- Requirements: Reproduce verbatim the lines up to and including the one with "build_people()", starting from the first.
--- begin Recorded information ---
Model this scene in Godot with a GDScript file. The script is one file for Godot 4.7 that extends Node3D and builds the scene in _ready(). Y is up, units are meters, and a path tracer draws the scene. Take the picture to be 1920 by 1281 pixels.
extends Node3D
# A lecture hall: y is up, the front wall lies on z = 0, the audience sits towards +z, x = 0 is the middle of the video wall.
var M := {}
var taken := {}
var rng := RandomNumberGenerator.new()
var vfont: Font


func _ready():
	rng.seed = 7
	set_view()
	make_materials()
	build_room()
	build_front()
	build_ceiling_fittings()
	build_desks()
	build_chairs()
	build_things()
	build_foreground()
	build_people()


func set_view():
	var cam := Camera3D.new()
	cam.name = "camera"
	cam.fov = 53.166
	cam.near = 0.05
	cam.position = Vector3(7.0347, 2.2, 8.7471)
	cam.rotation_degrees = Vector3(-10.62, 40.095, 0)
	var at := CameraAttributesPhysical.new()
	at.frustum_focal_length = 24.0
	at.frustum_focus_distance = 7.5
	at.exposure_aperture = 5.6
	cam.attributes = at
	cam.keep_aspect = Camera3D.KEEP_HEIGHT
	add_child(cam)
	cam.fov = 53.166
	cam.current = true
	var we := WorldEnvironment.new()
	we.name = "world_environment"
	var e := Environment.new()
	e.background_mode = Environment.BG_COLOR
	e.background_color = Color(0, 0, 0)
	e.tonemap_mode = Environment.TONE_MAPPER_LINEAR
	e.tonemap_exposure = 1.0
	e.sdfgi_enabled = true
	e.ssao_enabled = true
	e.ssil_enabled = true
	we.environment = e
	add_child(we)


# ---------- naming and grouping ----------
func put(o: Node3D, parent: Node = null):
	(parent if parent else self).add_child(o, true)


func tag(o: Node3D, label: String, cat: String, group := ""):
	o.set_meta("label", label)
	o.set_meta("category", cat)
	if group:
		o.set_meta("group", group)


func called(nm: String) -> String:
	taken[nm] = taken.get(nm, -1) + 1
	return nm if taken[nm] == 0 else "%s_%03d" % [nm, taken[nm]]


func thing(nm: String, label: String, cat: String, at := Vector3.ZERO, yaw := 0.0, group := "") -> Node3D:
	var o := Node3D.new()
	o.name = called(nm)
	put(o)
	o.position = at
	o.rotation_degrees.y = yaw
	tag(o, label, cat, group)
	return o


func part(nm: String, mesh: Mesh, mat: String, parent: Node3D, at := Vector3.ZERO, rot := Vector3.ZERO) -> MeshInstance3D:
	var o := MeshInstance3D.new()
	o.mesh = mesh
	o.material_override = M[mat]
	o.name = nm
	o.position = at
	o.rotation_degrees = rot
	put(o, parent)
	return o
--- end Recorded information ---
- Output below:
Model this scene in Godot with a GDScript file. The script is one file for Godot 4.7 that extends Node3D and builds the scene in _ready(). Y is up, units are meters, and a path tracer draws the scene. Take the picture to be 1920 by 1281 pixels.
extends Node3D
# A lecture hall: y is up, the front wall lies on z = 0, the audience sits towards +z, x = 0 is the middle of the video wall.
var M := {}
var taken := {}
var rng := RandomNumberGenerator.new()
var vfont: Font


func _ready():
	rng.seed = 7
	set_view()
	make_materials()
	build_room()
	build_front()
	build_ceiling_fittings()
	build_desks()
	build_chairs()
	build_things()
	build_foreground()
	build_people()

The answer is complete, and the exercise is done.